DATA PROVIDED.
◇ ◇ ◇
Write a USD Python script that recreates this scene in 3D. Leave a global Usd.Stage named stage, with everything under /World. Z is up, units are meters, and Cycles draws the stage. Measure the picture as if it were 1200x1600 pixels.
◇ ◇ ◇
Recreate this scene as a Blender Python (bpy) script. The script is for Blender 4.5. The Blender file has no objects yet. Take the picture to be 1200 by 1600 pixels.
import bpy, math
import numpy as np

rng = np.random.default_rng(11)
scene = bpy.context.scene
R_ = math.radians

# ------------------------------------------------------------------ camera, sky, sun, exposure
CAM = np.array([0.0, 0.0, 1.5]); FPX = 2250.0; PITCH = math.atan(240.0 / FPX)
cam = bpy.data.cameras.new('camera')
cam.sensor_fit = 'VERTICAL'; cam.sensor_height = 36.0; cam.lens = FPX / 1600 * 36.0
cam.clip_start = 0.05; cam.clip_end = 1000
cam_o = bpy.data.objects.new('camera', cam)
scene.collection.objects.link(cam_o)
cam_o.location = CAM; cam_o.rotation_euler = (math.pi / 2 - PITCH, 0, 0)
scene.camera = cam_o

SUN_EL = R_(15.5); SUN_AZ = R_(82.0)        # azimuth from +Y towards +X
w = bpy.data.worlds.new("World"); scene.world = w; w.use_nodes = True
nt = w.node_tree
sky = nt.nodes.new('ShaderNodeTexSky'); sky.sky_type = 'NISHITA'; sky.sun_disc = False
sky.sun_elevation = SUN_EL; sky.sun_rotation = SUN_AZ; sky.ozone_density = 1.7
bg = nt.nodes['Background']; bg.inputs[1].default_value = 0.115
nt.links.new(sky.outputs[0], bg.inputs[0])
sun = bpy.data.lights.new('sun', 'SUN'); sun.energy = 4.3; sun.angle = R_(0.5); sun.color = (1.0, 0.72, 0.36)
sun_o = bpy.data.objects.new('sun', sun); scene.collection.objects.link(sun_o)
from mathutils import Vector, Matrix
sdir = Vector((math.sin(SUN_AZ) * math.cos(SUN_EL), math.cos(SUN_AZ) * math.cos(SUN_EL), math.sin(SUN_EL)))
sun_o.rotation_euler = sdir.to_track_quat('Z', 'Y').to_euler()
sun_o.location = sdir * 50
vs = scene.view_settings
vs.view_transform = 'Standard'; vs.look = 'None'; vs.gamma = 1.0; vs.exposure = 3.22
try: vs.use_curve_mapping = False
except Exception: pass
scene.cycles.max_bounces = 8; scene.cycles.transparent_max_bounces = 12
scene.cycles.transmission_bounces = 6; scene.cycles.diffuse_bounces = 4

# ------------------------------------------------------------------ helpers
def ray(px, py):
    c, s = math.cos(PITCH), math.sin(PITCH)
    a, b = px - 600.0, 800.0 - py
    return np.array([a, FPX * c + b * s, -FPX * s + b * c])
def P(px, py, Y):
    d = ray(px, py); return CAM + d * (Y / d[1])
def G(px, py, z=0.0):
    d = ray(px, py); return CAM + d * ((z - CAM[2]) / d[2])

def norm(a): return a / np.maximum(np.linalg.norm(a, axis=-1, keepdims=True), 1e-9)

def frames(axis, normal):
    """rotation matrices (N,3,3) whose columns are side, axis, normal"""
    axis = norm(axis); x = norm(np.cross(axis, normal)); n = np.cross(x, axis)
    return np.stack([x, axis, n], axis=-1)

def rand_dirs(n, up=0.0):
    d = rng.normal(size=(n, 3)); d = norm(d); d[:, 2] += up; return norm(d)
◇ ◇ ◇
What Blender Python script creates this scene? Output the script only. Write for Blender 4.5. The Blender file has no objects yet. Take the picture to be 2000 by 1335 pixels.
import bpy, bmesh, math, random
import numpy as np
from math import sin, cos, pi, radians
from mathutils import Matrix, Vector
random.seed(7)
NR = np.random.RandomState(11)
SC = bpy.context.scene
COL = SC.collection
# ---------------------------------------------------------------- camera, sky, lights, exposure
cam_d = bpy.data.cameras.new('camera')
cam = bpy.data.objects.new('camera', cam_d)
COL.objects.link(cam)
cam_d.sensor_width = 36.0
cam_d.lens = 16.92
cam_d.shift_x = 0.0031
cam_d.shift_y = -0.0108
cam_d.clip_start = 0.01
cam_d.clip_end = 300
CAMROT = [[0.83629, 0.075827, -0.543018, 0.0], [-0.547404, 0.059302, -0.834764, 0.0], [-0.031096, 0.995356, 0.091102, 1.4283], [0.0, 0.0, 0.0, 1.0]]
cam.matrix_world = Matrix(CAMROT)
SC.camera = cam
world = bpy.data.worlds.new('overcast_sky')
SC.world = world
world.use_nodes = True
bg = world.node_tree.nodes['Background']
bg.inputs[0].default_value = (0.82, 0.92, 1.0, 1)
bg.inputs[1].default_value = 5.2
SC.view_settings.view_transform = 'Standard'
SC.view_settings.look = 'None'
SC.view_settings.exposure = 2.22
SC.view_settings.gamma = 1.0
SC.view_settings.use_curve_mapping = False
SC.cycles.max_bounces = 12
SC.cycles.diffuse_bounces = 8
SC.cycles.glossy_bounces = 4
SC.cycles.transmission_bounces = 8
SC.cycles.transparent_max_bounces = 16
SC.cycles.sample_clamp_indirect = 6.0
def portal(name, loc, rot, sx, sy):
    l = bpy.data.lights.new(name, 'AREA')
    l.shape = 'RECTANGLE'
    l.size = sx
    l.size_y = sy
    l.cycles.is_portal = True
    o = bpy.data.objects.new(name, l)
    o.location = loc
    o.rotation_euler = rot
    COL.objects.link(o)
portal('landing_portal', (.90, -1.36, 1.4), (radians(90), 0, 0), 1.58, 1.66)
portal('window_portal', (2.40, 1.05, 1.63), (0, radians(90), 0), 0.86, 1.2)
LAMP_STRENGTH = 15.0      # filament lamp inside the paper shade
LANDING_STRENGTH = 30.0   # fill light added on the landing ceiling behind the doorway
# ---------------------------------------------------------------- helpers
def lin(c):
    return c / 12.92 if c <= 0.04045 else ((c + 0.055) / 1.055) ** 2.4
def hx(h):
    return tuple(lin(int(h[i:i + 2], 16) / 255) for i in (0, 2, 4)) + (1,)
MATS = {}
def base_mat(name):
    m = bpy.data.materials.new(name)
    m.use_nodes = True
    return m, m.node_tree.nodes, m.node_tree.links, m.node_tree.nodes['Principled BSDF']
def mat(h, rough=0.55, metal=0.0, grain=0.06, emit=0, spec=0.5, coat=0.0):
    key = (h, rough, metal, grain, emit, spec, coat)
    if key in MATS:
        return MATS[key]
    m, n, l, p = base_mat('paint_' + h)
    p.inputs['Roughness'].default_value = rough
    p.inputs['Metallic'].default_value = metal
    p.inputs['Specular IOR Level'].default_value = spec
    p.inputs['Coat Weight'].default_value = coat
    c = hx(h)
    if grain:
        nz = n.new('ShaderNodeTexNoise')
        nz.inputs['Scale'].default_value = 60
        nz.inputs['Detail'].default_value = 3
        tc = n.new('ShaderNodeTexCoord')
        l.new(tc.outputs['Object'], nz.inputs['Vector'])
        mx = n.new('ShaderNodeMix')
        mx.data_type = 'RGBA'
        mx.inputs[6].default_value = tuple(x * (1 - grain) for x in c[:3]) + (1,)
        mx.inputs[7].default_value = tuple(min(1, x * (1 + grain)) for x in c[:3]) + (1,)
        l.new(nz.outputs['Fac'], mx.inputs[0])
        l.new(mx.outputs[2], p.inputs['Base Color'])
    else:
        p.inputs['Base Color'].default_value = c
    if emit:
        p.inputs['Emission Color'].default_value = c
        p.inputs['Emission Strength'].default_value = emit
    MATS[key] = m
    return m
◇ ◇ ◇
Repeat word for word the lines from the line with "Recreate this scene" to the line with "R_ = math.radians", both lines included.

Recreate this scene as a Blender Python (bpy) script. The script is for Blender 4.5. The Blender file has no objects yet. Take the picture to be 1200 by 1600 pixels.
import bpy, math
import numpy as np

rng = np.random.default_rng(11)
scene = bpy.context.scene
R_ = math.radians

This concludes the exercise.